Sens. Jack Reed, a Rhode Island Democrat, and Dean Heller, a Nevada Republican, are proposing a bill that would extend unemployment benefits for three months. 

"To cut it off this way is both wrong from a principle, what we should stand for as a nation, and from a very sound, practical economic perspective," Reed said on a Thursday conference call.

The $6 billion proposal proposes to maintain aid for the long-term unemployed, who would have their benefits restored retroactively, while buying legislators more time to work out a longer extension. The legislation is expected to come to the Senate floor on Jan. 6,  Reed said.

"My job search is my full time job. I'm sick and tired of people insinuating that folks in my situation are not looking for jobs," said Deborah Barrett, a 57-year-old accounting professional from Rhode Island who has been out of work since February. Barrett, who was on the conference call with Reed, takes care of her elderly mother and doesn't know how she'll continue to support her family after her federal benefits expire this weekend. "I will do whatever I have to do—it's petrifying," she said. 

Most Republicans oppose the extension of federal benefits—which kick in after state jobless aid expires—arguing that they increase dependency on the government and are unnecessary since the job market has improved ."Does it make sense for our country to borrow money from China to give it to the unemployed in America? That is weakening us as a country," Sen. Rand Paul told NBC News.

A poll from Hart Research Associates, a Democratic polling firm, showed that extending the jobless benefits is broadly popular. About 55% want Congress to continue them, while about 33% agree they should be allowed to expire, according to the survey, commissioned by the National Employment Law Project, an advocacy group.

During the negotiations over the budget deal, which President Obama signed on Thursday, House Speaker John Boehner said that he would be willing to consider an extension of unemployment benefits, provided that it was paid for. But the provision did not make it into the deal worked out by Sen. Patty Murray and Rep. Paul Ryan, with Democrats resigned to resuming the fight in 2014. 

The Reed-Heller proposal does not include offsets. Rep. Sandy Levin, the highest-ranking Democrat on the House Ways and Means Committee, said the emergency nature of the benefits should make payfors unnecessary. With 1.3 million losing their benefits immediately, and another 1.9 million in the following six months, "that's like being hit by an economic hurricane," Levin said on the conference call. "That's the reason why in the past, there hasn't been a payfor."

Both Reed and Levin said they'd be open to discussing offsets to pay for a further extension of unemployment benefits, as both Democrats are ultimately hope the federal aid will continue through the end of 2014.

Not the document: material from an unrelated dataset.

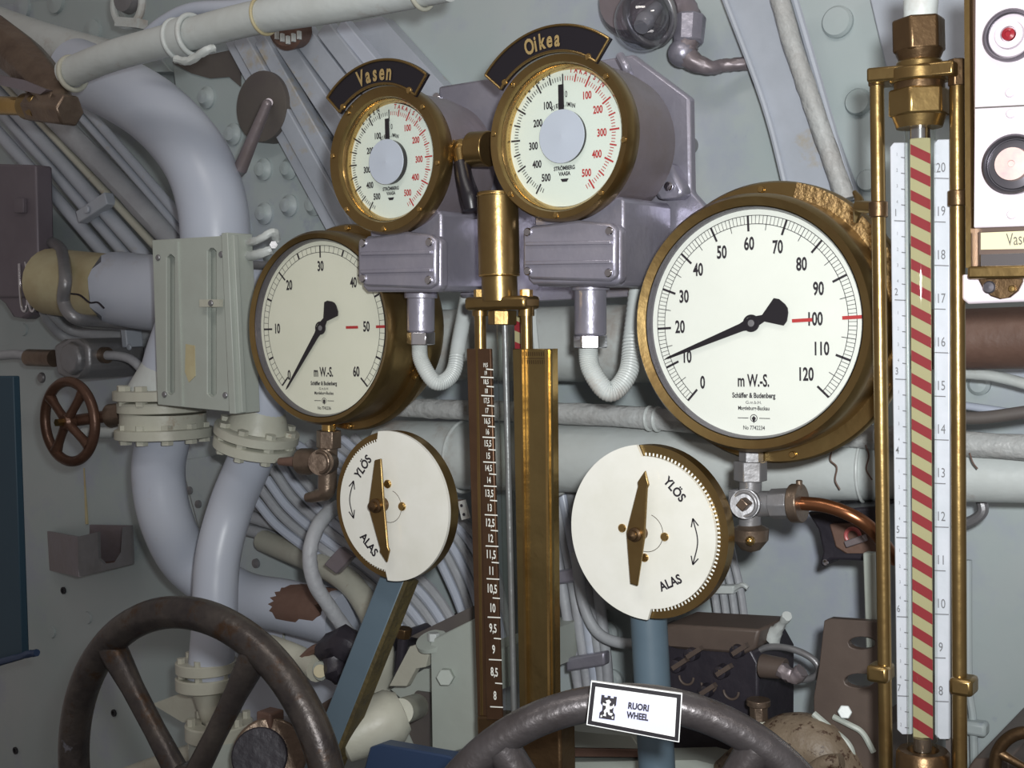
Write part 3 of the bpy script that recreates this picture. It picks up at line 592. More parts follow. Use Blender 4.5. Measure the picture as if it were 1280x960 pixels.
# large gauge at right
yb = .0
C = W(941, 404, yb); sG = S(941, 404, yb); R = 145*sG
bg = thing('depth_gauge', 'largest white depth gauge in brass, reading to 120 beside striped tube', 'gauge', C+Vector((0, 0, -R*1.15)))
gauge_body(bg, C, R, 161*sG, 181*sG, .10, .038, 'brass', 'brass', 'brass')
obj('cast_patch', MB().plate([[pol(C, 180*sG, g) for g in range(14, 85, 4)]+[pol(C, 160*sG, g) for g in range(82, 12, -4)]], .030, .039), 'brass_cast', bg)
pressure_gauge(bg, C, R, 2.25, -137, 120, True, 0, 'dial_white', -110, 100, .155, 0, 'No 7742234', {0: .71, 10: .70, 20: .70, 30: .70, 40: .70, 50: .68, 60: .68, 70: .68, 80: .66, 90: .655, 100: .56, 110: .655, 120: .65})
screws([pol(C, 171*sG, a, .037) for a in (-3, 118, 170, 225, 290)], 4.5*sG, 'brass_bright', bg)
obj('mounting', MB().cyl(C+Vector((0, .095, .075)), Vector((C.x, HULL, C.z+.075)), .02), 'grey_metal', bg)
# cream gauge at left
yc = .05
C2 = W(403, 410, yc); s2 = S(403, 410, yc); R2 = 111*s2
lg = thing('depth_gauge', 'cream-faced depth gauge in brass reading to 60, at left', 'gauge', C2+Vector((0, 0, -R2*1.15)))
gauge_body(lg, C2, R2, 121*s2, 132*s2, .10, .045, 'brass', 'brass', 'brass')
pressure_gauge(lg, C2, R2, 4.5, -135, 60, False, 0, 'dial_cream', -141, 50, .155, 0, 'No 7742236', {0: .76, 10: .71, 20: .70, 30: .69, 40: .69, 50: .66, 60: .70})
screws([pol(C2, 126.5*s2, a, .044) for a in (2, 60, 120, 180, 240, 300)], 3.5*s2, 'brass_bright', lg)
obj('mounting', MB().cyl(C2+Vector((0, .095, .075)), Vector((C2.x, HULL, C2.z+.075)), .02), 'grey_metal', lg)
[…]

But the recent budget negotiations have shown just how difficult that will be. The small-ball budget deal was made possible only because Ryan and Murray managed to scrape together odds and ends that avoided raises taxes or making major entitlement cuts. Given those self-imposed constraints, finding additional funding to pay for unemployment benefits won't be easy—even if Democrats managed to convince more Republicans to support the measure in the abstract. 

And other pressing legislation could quickly overtake the issue in early 2014. While Congress has passed a budget framework, establishing overall levels of spending, it still needs to pass a separate bill to appropriate the money to avoid a government shutdown on January 15. The government is also expected to hit the debt ceiling again in early February, with top Republicans already vowing to extract something in return for raising the borrowing limit.

And that's not to mention the ongoing fight over Obamacare, which occupied most of Congress's attention in the weeks leading up to the Christmas recess. "It's true there were other major, major issues, and at times they seemed to be overshadowing this," Levin said of the expiring unemployment benefits. "But it's not too late to act." 

Friday morning, Obama phoned Senators Reed and Heller to say he supported their proposal, and that he'd "push Congress to act promptly and in bipartisan fashion to address this urgent economic priority," said a statement from the White House.